Charles Explorer logo
🇬🇧

Some Discussions on Space and Motion from Contrastive Perspective: The Expression of Motion Events by Czech Native Speakers vs. Chinese Speakers of Czech

Publication at Faculty of Arts |
2023

Abstract

Thinking about space and motion and their perception has a tradition going back as far as our cultural memory reaches. Similarly long is the tradition of thinking about the nature of these categories reflected in languages.

The paper aims to introduce the ongoing study of motion events. It especially concentrates on the verbs of motion. In the study, I examine how Czech native vs. non-native speakers lexicalize motion events and what patterns of spatial encoding they follow or deviate from. For the panel presentation, Chinese native speakers learning Czech were selected.
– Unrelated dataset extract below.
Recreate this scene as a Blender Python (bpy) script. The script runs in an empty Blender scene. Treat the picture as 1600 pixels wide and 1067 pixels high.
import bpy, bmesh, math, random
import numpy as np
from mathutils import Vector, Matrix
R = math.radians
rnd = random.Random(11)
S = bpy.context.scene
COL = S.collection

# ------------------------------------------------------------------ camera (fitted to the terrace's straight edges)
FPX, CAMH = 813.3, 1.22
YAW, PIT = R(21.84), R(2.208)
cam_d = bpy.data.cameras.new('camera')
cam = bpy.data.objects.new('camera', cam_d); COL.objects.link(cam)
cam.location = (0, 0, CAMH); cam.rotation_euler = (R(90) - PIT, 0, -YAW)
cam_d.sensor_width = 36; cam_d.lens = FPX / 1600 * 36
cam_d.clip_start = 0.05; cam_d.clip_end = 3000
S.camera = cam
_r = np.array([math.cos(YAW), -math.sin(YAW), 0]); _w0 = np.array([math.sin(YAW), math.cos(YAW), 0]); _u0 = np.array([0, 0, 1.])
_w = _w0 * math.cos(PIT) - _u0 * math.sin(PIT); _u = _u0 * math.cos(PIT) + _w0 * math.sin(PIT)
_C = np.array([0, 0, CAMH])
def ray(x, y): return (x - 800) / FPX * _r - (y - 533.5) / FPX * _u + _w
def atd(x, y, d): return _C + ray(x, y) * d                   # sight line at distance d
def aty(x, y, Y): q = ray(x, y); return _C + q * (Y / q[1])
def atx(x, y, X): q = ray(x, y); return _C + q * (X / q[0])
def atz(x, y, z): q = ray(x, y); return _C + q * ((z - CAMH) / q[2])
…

The study follows the findings of the research presented by Lin (2021).

Following Talmy's semantic classification of world languages into verb-framed and satellite-framed (Talmy 1985, 2000) that distinguishes between languages in terms of their encoding patterns of motion events, the contribution presents a comparison of the range of motion verbs used by native and non-native speakers and comments on the semantics of spatial events.

I rely on data elicited based on the so-called Frog story (Mayer 1969).
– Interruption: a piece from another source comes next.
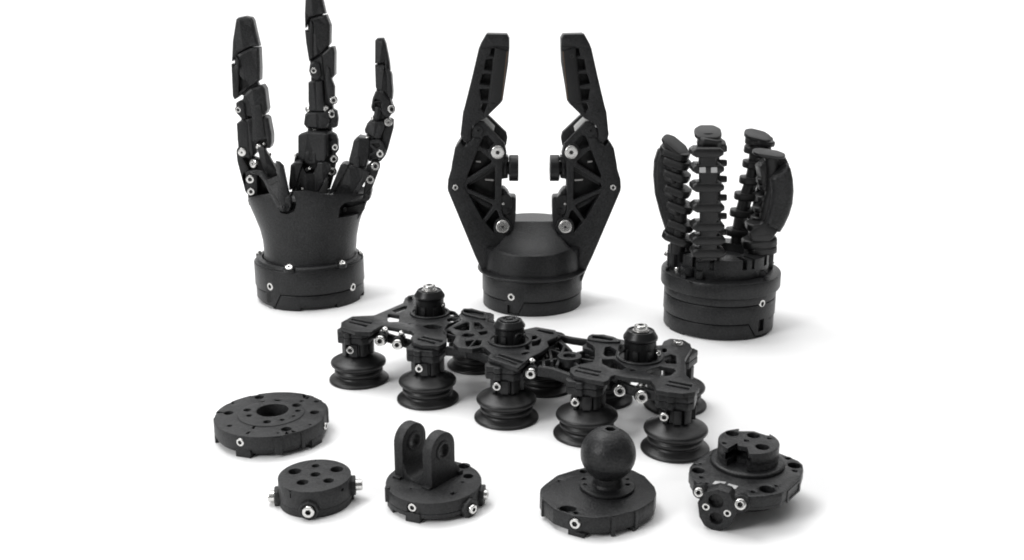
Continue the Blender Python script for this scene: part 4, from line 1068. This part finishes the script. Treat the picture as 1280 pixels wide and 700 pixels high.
    block('pivot_cheek', c4([(290, 560), (318, 536, 2), (322, 600, 2), (312, 628), (296, 634)]), Yc-.033, .008, 0, bevel=.0006)
    # ---- middle finger (turned, right side showing)
    y = Yc-.004
    block('fingertip', c1([(390, -22, 2), (412, -30, 2), (452, -30, 2), (464, 0), (478, 60, .5), (446, 66), (408, 78, .5), (402, 90), (388, 128, .5), (386, 60)]), y, .010, 0, bevel=.0012)
    block('finger_pad', c1([(392, 132, .5), (406, 140), (412, 80, .5), (446, 70), (480, 64, .5), (499, 112, 1), (497, 192, 2), (462, 232), (407, 268, 2), (396, 200)]), y, .012, 0, bevel=.0012)
    block('finger_pad_edge', c1([(388, 130), (408, 140), (412, 82), (424, 110), (424, 250), (407, 269), (394, 190)]), y-.0007, .008, 0, r=.8, bevel=.0005)
    block('knuckle', c1([(412, 264, 1), (460, 240), (498, 205, 2), (514, 205, 2), (519, 232), (518, 330), (500, 350), (480, 356), (440, 350), (410, 330)]), y+.0005, .012, 0, bevel=.0008)
    block('hinge_lobe', c1([(410, 280, 3), (430, 268, 3), (452, 275), (460, 330), (445, 352, 2), (415, 335, 3), (406, 310)]), y-.0014, .010, 0, bevel=.0007)
    sc(*c1(428, 308), y-.0015, 3.4)
    block('side_plate', c1([(486, 290), (498, 300), (502, 340), (518, 380, 1), (518, 440, 3), (508, 462, 3), (492, 450), (478, 360)]), y-.0005, .006, 0, bevel=.0006)
    block('finger_link', c1([(402, 360, 1), (440, 350), (466, 354, 1), (472, 420), (472, 488, 1), (408, 488, 1), (402, 440)]), y-.0012, .011, 0, bevel=.0009)
    block('link_ridge', c1([(436, 358), (464, 360), (470, 486), (440, 486)]), y-.0016, .003, 0, bevel=.0004, r=.6)
    sc(*c1(513, 438), y-.0006, 4.0, n=(.35, -.93, 0)); sc(*c1(404, 478), y+.001, 3.6, 'plain', recess=False, n=(-.5, -.85, 0), h=.002); sc(*c1(478, 474), y+.001, 4.0, 'plain', recess=False, n=(.4, -.9, 0), h=.002)
    block('link_block', c1([(388, 500, 2), (402, 490), (490, 488, 2), (501, 530, 1), (480, 566, 2), (396, 562, 2), (382, 545, 1)]), y-.002, .013, 0, bevel=.0010)
    block('link_ridge', c1([(442, 494), (492, 492), (498, 530), (478, 562), (442, 562)]), y-.0024, .003, 0, bevel=.0004, r=.6)
    sp_ = block('side_plate', c1([(490, 480, 2), (510, 476, 3), (528, 486, 2), (534, 520), (530, 556, 3), (512, 562, 2), (500, 545)]), y-.0005, .006, 0, bevel=.0006)
    sc(*c1(505, 498), y-.0006, 4.6, n=(.5, -.85, 0))
    sc(*c1(522, 536), y-.0008, 2.2, 'black')
    block('hinge_pin_block', c1([(412, 560), (455, 560), (455, 590), (412, 590)]), y+.001, .009, 0, bevel=.0005, m='smooth')
    sc(*c1(432, 572), y+.0009, 2.6, 'plain', recess=False)
    # big ribbed block, front face turned left
    y = Yc-.006; yaw = -14
    bb = block('finger_block', c5([(62, 268, 2), (82, 252, 1), (130, 238), (232, 246, 2), (254, 262, 1), (256, 400), (244, 446, 2), (190, 448), (100, 442, 2), (62, 420)]), y-.003, .016, yaw, bevel=.0010)
    pb = o_pl[bb.name]
    block('front_tab', c5([(112, 380, 2), (140, 372, 2), (178, 378, 2), (184, 400), (186, 450), (160, 458), (112, 450)]), y-.0045, .003, yaw, bevel=.0005)
    block('block_groove_shade', c5([(144, 300), (150, 300), (150, 378), (144, 378)]), y-.00315, .0006, yaw, r=.2, bevel=.0001, m='dark')  # groove shade laid on as a dark strip
    block('ribbed_cheek', c5([(256, 262, 1), (300, 248, 2), (322, 262), (336, 300, 2), (336, 370, 2), (318, 394, 2), (262, 404)]), y-.0005, .006, 0, bevel=.0005,
          holes=[c5([(262, 276), (300, 292), (268, 318)]), c5([(268, 332), (292, 345), (264, 358)]), c5([(264, 376), (292, 360), (296, 386), (268, 394)])])
    block('cheek_backing', c5([(250, 262), (300, 256), (326, 300), (326, 370), (262, 398)]), y+.0015, .009, 0, bevel=.0003, m='dark')
    sc(*c5(317, 344), y-.0006, 3.6, 'set')
    block('side_plate', c5([(256, 402, 1), (300, 392, 2), (322, 398, 2), (324, 440), (300, 560), (276, 640), (262, 600), (256, 450)]), y-.0001, .005, 0, bevel=.0006)
    sc(*c5(308, 424), y-.0002, 4.3, n=(.3, -.95, 0)); sc(*c5(295, 508), y-.0002, 4.5, n=(.3, -.95, 0))
    sc(*c5(50, 400), y+.004, 3.2, 'plain', recess=False, n=(-.8, -.6, 0))
    block('side_plate', c5([(44, 390), (60, 385), (62, 450), (40, 456)]), y+.004, .005, 0, bevel=.0005)
    # metacarpal: recessed panel with two flaps
    block('metacarpal_panel', c5([(60, 470), (100, 480), (120, 520), (172, 520), (190, 470), (196, 640), (50, 640)]), y-.006, .012, 0, bevel=.0005)
    block('metacarpal_flap', c5([(16, 466, 2), (36, 450, 2), (96, 445, 1), (98, 456), (54, 610), (8, 640), (4, 600)]), y-.0085, .014, 0, bevel=.0008)
    block('metacarpal_flap', c5([(198, 448, 1), (256, 446, 2), (280, 462, 1), (282, 500), (250, 560), (206, 640), (180, 650), (180, 530)]), y-.0085, .014, 0, bevel=.0008)
    block('opening_shade', c5([(254, 560), (268, 540), (268, 660), (206, 650)]), y-.0088, .002, 0, bevel=.0002, m='dark')  # dark plate put on for the shade of an opening
    sc(*c5(146, 490), y-.0056, 1.8, 'plain', recess=False, n=(0, -.5, .8)); sc(*c5(130, 494), y-.006, 2.2, 'black', recess=False); sc(*c5(98, 622), y-.0062, 1.6, 'plain', recess=False)
    # ---- right finger (leans right)
    y = Yc-.010
    block('fingertip', c1([(695, 178, 1), (704, 167, 1), (732, 166, 2), (742, 190), (758, 270), (762, 310, .5), (745, 300), (736, 275), (694, 278, .5)]), y, .008, 0, bevel=.0009)
    block('tip_patch', c1([(699, 182), (722, 180), (722, 192), (714, 188), (706, 194), (700, 192)]), y-.0002, .001, 0, r=.4, bevel=.0003, m='dark')
    block('finger_pad', c1([(694, 284, .5), (734, 280), (742, 305), (764, 318, .5), (768, 330), (773, 400), (771, 440, 2), (735, 408), (697, 386, 2)]), y, .010, 0, bevel=.0009)
    block('finger_pad_edge', c1([(738, 285), (748, 278, .5), (750, 300), (766, 318), (772, 400), (771, 438), (752, 422), (746, 330)]), y-.0006, .006, 0, r=.5, bevel=.0004)
    block('knuckle', c1([(696, 400, 2), (728, 392, 1), (764, 440, 1), (772, 470), (762, 512, 3), (742, 514, 2), (720, 488), (684, 490, 2), (677, 470), (684, 430)]), y-.001, .012, 0, bevel=.0009,
          holes=[c1([(698, 452), (718, 448), (720, 470), (700, 472)])])
    block('link_recess', c1([(694, 448), (722, 445), (724, 476), (696, 478)]), y+.0015, .004, 0, bevel=.0002, m='dark')
    block('drive_rod', c1([(694, 468, 1), (718, 466, 1), (722, 496), (712, 528, 1), (692, 524, 1)]), y-.0016, .004, 0, bevel=.0006)
    sc(*c1(766, 477), y-.0012, 4.4, n=(.6, -.8, 0))
    sc(*c1(754, 534), y-.0004, 5.2, 'plain', n=(.1, -1, .1), recess=False, h=.002); sc(*c1(684, 516), y, 2.4, 'plain', n=(-.5, -.85, 0), recess=False)
    block('link_block', c1([(660, 540, 2), (672, 528, 1), (736, 530, 2), (741, 560, 1), (722, 604, 2), (706, 612, 2), (652, 584, 2), (648, 570)]), y-.002, .013, 0, bevel=.0010)
    block('link_ridge', c1([(700, 534), (736, 534), (738, 560), (716, 606), (690, 600)]), y-.0023, .002, 0, r=.6, bevel=.0004)
    block('side_plate', c1([(738, 528, 2), (760, 515, 3), (777, 524, 2), (776, 560), (752, 650), (738, 690, 2), (722, 668), (730, 590)]), y+.0002, .005, 0, bevel=.0006)
    block('hinge_pin_block', c1([(655, 588), (694, 598), (684, 625), (655, 610)]), y+.001, .008, 0, bevel=.0005, m='smooth')
    sc(*c1(664, 600), y+.0008, 2.4, 'plain', recess=False, n=(0, -.8, .6))
    y = Yc-.012
    block('finger_block', c5([(440, 300, 2), (470, 275, 1), (545, 292, 1), (550, 312), (545, 400), (525, 480, 2), (500, 490), (410, 462, 2), (408, 430), (426, 360)]), y-.002, .015, 0, bevel=.0010)
    block('front_tab', c5([(444, 415, 2), (460, 405, 2), (482, 412, 2), (480, 485, 1), (440, 476, 1)]), y-.0035, .003, 0, bevel=.0005)
    block('block_groove_shade', c5([(478, 322), (483, 323), (468, 404), (462, 403)]), y-.0022, .0006, 0, r=.2, bevel=.0001, m='dark')  # dark strip in place of the groove's shade
    block('ribbed_cheek', c5([(548, 300, 1), (612, 290, 2), (638, 310), (656, 360, 2), (650, 410, 2), (622, 442, 2), (540, 440), (545, 400)]), y-.0008, .006, 0, bevel=.0005,
          holes=[c5([(560, 322), (614, 318), (622, 340), (600, 352)]), c5([(556, 342), (590, 368), (554, 390)]), c5([(552, 404), (596, 386), (604, 408), (554, 430)])])
    block('cheek_backing', c5([(546, 302), (610, 296), (636, 330), (630, 410), (600, 436), (540, 432)]), y+.0014, .009, 0, bevel=.0003, m='dark')
    sc(*c5(621, 388), y-.0010, 4.2, 'set')
    block('side_plate', c5([(530, 470, 2), (560, 442, 2), (606, 440, 3), (618, 462, 3), (604, 520), (558, 640, 2), (530, 700), (500, 700), (520, 560)]), y-.0005, .005, 0, bevel=.0006)
    sc(*c5(587, 472), y-.0006, 4.6, n=(.25, -.97, 0)); sc(*c5(552, 562), y-.0006, 4.8, n=(.25, -.97, 0))
    block('metacarpal_flap', c5([(352, 462, 2), (380, 455, 2), (408, 468), (402, 482), (320, 640, 1), (268, 670, 1)]), y-.0055, .014, 0, bevel=.0008)
    block('metacarpal_panel', c5([(398, 475), (470, 480), (535, 500, 2), (545, 520, 2), (500, 590), (430, 690, 2), (370, 700), (300, 665), (330, 600)]), y-.0045, .014, 0, bevel=.0006)
    block('metacarpal_flap', c5([(500, 490, 1), (546, 512, 2), (536, 545), (452, 690, 1), (420, 700), (444, 640), (500, 550)]), y-.0060, .012, 0, bevel=.0007)
    block('panel_groove_shade', c5([(426, 500), (448, 490), (462, 500), (446, 516), (432, 540), (436, 560), (420, 570), (412, 560), (396, 572), (404, 545)]), y-.0047, .0008, 0, r=.4, bevel=.0002, m='dark')  # groove shade drawn as thin dark plates on the panel
    block('panel_groove_shade', c5([(398, 590), (404, 592), (368, 660), (362, 656)]), y-.0047, .0006, 0, r=.2, bevel=.0001, m='dark')
    block('wrist_cheek', c5([(540, 640, 2), (556, 630, 2), (560, 650), (548, 700), (520, 720), (506, 690)]), y-.0020, .012, 0, bevel=.0008)
    sc(*c5(541, 662), y-.0021, 1.6, 'black')
    block('pocket_shade', c2([(504, 240), (560, 232), (622, 215), (618, 240), (582, 292), (500, 292)]), Yc-.012, .004, 0, bevel=.0002, m='dark')  # dark sheet colours the shade into the palm pocket
    sc(*c2(536, 242), Yc-.0165, 2.2, 'black')
robot_hand()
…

The texts of the same assignment from comparable groups of Czech native speakers and non-native Czech speakers were analysed. Both groups consisted of university students of the Czech language. The texts were obtained using an elicitation probe derived from movement acquisition research. A written production that can be categorized as a narrative in the range of 53 texts (25 texts from native Czech speakers and 28 texts from L1 Chinese learners of Czech) was elicited based on the picture book Frog, where are you? (Mayer, 1969).

In the analysis, I focus on the following areas (the specifics of native Czech speakers and Chinese learners of Czech are always compared):

- range of verbs used to capture elicited motion events;

- types of verbs used to capture elicited motion events;

- verbal prefixes;

- features of verb-framing and satellite-framing.